Rows from a 3D scene dataset
____

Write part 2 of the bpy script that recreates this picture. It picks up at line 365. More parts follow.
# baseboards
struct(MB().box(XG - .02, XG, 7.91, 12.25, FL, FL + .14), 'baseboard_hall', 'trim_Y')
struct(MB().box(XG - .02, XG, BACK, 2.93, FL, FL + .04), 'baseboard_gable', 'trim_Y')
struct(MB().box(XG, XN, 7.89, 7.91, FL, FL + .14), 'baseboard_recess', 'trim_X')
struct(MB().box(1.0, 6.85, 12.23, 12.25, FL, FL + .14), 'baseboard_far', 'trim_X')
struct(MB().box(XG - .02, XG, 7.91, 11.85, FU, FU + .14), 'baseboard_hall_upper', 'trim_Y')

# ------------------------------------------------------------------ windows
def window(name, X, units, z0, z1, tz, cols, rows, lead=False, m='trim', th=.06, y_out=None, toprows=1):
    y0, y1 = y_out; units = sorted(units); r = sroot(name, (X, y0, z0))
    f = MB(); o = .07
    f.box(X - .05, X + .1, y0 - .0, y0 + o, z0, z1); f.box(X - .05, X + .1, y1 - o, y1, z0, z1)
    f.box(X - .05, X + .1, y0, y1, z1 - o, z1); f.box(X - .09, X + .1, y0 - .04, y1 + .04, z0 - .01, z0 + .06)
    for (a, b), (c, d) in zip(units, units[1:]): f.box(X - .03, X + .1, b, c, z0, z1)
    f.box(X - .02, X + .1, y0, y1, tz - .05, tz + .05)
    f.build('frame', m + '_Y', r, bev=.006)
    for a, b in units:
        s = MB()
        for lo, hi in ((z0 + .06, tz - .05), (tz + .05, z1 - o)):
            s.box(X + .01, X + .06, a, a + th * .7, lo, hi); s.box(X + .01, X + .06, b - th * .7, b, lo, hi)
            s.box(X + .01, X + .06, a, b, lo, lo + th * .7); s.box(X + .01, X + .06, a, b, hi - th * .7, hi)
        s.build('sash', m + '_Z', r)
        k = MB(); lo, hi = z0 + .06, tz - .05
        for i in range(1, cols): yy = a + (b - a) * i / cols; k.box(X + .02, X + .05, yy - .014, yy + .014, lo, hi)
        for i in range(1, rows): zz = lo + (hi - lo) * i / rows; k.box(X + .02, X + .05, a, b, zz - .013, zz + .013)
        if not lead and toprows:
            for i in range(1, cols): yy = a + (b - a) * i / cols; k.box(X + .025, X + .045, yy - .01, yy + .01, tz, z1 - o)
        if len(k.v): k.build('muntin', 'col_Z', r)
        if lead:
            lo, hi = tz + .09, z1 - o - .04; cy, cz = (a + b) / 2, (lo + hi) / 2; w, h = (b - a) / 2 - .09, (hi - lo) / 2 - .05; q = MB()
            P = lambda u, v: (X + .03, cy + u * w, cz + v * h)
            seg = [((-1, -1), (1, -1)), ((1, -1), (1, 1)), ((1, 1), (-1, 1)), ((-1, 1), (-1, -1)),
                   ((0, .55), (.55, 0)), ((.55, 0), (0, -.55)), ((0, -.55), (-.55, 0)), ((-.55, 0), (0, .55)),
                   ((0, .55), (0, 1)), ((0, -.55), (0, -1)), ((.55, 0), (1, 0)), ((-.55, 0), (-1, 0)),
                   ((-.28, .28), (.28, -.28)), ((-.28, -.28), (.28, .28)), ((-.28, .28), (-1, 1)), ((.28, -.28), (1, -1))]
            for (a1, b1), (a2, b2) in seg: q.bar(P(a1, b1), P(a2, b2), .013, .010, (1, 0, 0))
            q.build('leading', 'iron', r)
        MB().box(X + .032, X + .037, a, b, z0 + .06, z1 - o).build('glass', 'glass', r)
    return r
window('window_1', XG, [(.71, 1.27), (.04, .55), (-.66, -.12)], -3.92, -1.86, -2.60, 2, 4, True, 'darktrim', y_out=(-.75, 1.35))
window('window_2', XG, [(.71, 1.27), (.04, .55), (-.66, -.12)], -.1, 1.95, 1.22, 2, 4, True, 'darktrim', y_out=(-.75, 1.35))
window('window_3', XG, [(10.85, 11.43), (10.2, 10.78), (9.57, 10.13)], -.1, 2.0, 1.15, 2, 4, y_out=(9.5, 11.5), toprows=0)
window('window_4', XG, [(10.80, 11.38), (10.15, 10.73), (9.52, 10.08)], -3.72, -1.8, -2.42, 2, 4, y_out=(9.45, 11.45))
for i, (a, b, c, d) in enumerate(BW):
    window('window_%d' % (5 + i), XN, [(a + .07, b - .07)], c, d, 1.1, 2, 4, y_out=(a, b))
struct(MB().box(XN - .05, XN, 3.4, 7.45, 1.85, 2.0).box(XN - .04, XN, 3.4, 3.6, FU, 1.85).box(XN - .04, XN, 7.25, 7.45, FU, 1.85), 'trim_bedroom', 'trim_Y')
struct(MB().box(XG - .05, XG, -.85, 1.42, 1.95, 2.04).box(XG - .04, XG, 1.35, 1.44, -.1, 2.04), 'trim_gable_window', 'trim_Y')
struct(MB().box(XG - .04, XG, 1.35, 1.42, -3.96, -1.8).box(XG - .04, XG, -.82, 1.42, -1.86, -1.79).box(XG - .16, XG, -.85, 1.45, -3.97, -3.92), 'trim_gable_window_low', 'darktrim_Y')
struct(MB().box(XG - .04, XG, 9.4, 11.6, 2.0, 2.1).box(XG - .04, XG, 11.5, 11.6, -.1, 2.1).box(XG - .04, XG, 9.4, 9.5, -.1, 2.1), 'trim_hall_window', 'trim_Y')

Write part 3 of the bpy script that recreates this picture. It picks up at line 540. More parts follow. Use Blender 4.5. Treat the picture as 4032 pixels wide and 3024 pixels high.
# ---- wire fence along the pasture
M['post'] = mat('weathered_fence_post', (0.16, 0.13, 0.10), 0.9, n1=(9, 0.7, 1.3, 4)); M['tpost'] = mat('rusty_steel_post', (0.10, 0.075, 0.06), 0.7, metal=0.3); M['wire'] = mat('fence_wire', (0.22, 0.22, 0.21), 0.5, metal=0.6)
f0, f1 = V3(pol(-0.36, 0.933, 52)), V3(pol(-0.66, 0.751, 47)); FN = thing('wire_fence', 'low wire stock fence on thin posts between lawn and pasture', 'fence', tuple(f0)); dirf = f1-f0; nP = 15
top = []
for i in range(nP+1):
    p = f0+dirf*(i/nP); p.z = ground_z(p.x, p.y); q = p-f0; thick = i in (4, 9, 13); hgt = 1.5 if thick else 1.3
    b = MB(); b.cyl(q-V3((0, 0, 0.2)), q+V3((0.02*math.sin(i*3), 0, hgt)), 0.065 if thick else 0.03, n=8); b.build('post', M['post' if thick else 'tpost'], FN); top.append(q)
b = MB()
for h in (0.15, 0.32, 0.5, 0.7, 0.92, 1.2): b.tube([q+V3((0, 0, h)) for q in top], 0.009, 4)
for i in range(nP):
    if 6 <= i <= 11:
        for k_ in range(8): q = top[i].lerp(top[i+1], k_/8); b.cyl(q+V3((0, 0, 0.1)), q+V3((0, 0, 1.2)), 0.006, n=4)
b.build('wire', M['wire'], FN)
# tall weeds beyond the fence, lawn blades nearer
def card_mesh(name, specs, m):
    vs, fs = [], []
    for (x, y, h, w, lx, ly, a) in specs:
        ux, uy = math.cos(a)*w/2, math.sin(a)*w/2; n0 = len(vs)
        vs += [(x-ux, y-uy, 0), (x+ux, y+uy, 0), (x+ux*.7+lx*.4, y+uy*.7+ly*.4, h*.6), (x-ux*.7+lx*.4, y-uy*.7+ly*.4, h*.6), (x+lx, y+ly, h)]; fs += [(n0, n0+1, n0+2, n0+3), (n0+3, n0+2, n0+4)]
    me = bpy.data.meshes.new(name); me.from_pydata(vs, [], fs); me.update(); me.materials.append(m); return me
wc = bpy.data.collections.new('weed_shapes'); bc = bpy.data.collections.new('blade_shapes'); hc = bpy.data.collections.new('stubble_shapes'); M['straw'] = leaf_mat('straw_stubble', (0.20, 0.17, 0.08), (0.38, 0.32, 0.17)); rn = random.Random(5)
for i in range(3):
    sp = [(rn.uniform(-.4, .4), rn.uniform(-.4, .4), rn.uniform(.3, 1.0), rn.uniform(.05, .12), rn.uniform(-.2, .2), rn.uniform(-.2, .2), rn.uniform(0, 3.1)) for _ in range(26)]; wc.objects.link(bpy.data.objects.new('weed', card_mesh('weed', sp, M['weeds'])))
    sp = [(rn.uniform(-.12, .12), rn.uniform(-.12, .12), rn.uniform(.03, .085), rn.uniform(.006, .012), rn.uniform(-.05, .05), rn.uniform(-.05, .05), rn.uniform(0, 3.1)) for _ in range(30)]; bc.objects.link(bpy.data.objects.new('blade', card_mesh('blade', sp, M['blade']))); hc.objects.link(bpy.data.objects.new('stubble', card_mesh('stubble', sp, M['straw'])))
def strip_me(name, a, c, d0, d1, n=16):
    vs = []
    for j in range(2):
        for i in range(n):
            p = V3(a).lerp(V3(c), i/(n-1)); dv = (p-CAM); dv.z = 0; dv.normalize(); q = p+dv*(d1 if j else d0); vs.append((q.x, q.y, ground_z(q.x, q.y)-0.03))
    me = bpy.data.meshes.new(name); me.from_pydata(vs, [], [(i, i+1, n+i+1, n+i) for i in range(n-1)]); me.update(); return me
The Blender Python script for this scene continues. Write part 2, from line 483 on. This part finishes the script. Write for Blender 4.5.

____

YOUR TASK -
All lines from the beginning of the material above through the one with "struct(MB().box(XG - .02, XG, 7.91, 11.85, FU, FU" need to be returned exactly; please return those and only those.

EXPECTED ANSWER -
Write part 2 of the bpy script that recreates this picture. It picks up at line 365. More parts follow.
# baseboards
struct(MB().box(XG - .02, XG, 7.91, 12.25, FL, FL + .14), 'baseboard_hall', 'trim_Y')
struct(MB().box(XG - .02, XG, BACK, 2.93, FL, FL + .04), 'baseboard_gable', 'trim_Y')
struct(MB().box(XG, XN, 7.89, 7.91, FL, FL + .14), 'baseboard_recess', 'trim_X')
struct(MB().box(1.0, 6.85, 12.23, 12.25, FL, FL + .14), 'baseboard_far', 'trim_X')
struct(MB().box(XG - .02, XG, 7.91, 11.85, FU, FU + .14), 'baseboard_hall_upper', 'trim_Y')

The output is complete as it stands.